What is asked:
Without including any pictures, write out the listing below exactly.

- - - - - - -

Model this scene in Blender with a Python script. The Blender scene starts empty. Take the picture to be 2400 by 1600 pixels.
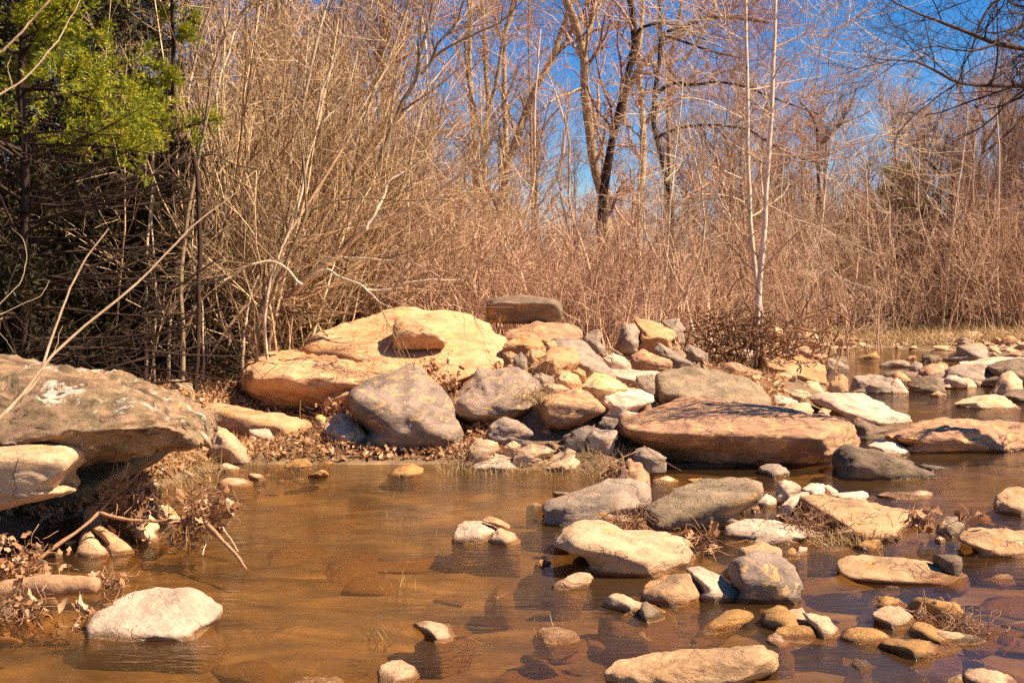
import bpy, bmesh, math, random
import numpy as np
from mathutils import Vector
random.seed(7); rng = np.random.default_rng(11)
SC = bpy.context.scene
COL = SC.collection
R = math.radians
# ------------------------------------------------------------------ camera
FPX, CX, CY, HOR, CAMZ = 2667.0, 1200.0, 800.0, 704.0, 1.5
PITCH = math.atan((CY - HOR) / FPX)
cam_d = bpy.data.cameras.new('camera'); cam = bpy.data.objects.new('camera', cam_d); COL.objects.link(cam)
cam_d.lens = 40.0; cam_d.sensor_width = 36.0; cam_d.clip_start = 0.05; cam_d.clip_end = 2000
cam.location = (0, 0, CAMZ); cam.rotation_euler = (R(90) - PITCH, 0, 0)
SC.camera = cam
SC.render.resolution_x = 1024; SC.render.resolution_y = 682
# ------------------------------------------------------------------ light
SUN_EL, SUN_AZ = R(52), R(99)          # azimuth clockwise from +Y: the sun stands to the right, a little behind the camera
sd = (math.sin(SUN_AZ) * math.cos(SUN_EL), math.cos(SUN_AZ) * math.cos(SUN_EL), math.sin(SUN_EL))
w = bpy.data.worlds.new('World'); SC.world = w; w.use_nodes = True
nt = w.node_tree; bg = nt.nodes['Background']; sk = nt.nodes.new('ShaderNodeTexSky'); sk.sky_type = 'NISHITA'
sk.sun_disc = False; sk.sun_elevation = SUN_EL; sk.sun_rotation = SUN_AZ; sk.air_density = 1.0; sk.dust_density = 0.2; sk.ozone_density = 3.0
hs = nt.nodes.new('ShaderNodeHueSaturation'); hs.inputs['Saturation'].default_value = 1.5; hs.inputs['Hue'].default_value = 0.508
nt.links.new(sk.outputs[0], hs.inputs['Color']); nt.links.new(hs.outputs[0], bg.inputs[0]); bg.inputs[1].default_value = 0.055
sl = bpy.data.lights.new('sun', 'SUN'); sl.energy = 5.0; sl.angle = R(0.5); sl.color = (1.0, 0.835, 0.615)
so = bpy.data.objects.new('sun', sl); COL.objects.link(so); so.rotation_euler = Vector(sd).to_track_quat('Z', 'Y').to_euler()
SC.view_settings.view_transform = 'Standard'; SC.view_settings.look = 'None'; SC.view_settings.gamma = 1.0
SC.view_settings.exposure = 1.4
try:
    SC.cycles.transparent_max_bounces = 12; SC.cycles.max_bounces = 6; SC.cycles.use_denoising = False
except Exception: pass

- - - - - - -

Solution:
Model this scene in Blender with a Python script. The Blender scene starts empty. Take the picture to be 2400 by 1600 pixels.
import bpy, bmesh, math, random
import numpy as np
from mathutils import Vector
random.seed(7); rng = np.random.default_rng(11)
SC = bpy.context.scene
COL = SC.collection
R = math.radians
# ------------------------------------------------------------------ camera
FPX, CX, CY, HOR, CAMZ = 2667.0, 1200.0, 800.0, 704.0, 1.5
PITCH = math.atan((CY - HOR) / FPX)
cam_d = bpy.data.cameras.new('camera'); cam = bpy.data.objects.new('camera', cam_d); COL.objects.link(cam)
cam_d.lens = 40.0; cam_d.sensor_width = 36.0; cam_d.clip_start = 0.05; cam_d.clip_end = 2000
cam.location = (0, 0, CAMZ); cam.rotation_euler = (R(90) - PITCH, 0, 0)
SC.camera = cam
SC.render.resolution_x = 1024; SC.render.resolution_y = 682
# ------------------------------------------------------------------ light
SUN_EL, SUN_AZ = R(52), R(99)          # azimuth clockwise from +Y: the sun stands to the right, a little behind the camera
sd = (math.sin(SUN_AZ) * math.cos(SUN_EL), math.cos(SUN_AZ) * math.cos(SUN_EL), math.sin(SUN_EL))
w = bpy.data.worlds.new('World'); SC.world = w; w.use_nodes = True
nt = w.node_tree; bg = nt.nodes['Background']; sk = nt.nodes.new('ShaderNodeTexSky'); sk.sky_type = 'NISHITA'
sk.sun_disc = False; sk.sun_elevation = SUN_EL; sk.sun_rotation = SUN_AZ; sk.air_density = 1.0; sk.dust_density = 0.2; sk.ozone_density = 3.0
hs = nt.nodes.new('ShaderNodeHueSaturation'); hs.inputs['Saturation'].default_value = 1.5; hs.inputs['Hue'].default_value = 0.508
nt.links.new(sk.outputs[0], hs.inputs['Color']); nt.links.new(hs.outputs[0], bg.inputs[0]); bg.inputs[1].default_value = 0.055
sl = bpy.data.lights.new('sun', 'SUN'); sl.energy = 5.0; sl.angle = R(0.5); sl.color = (1.0, 0.835, 0.615)
so = bpy.data.objects.new('sun', sl); COL.objects.link(so); so.rotation_euler = Vector(sd).to_track_quat('Z', 'Y').to_euler()
SC.view_settings.view_transform = 'Standard'; SC.view_settings.look = 'None'; SC.view_settings.gamma = 1.0
SC.view_settings.exposure = 1.4
try:
    SC.cycles.transparent_max_bounces = 12; SC.cycles.max_bounces = 6; SC.cycles.use_denoising = False
except Exception: pass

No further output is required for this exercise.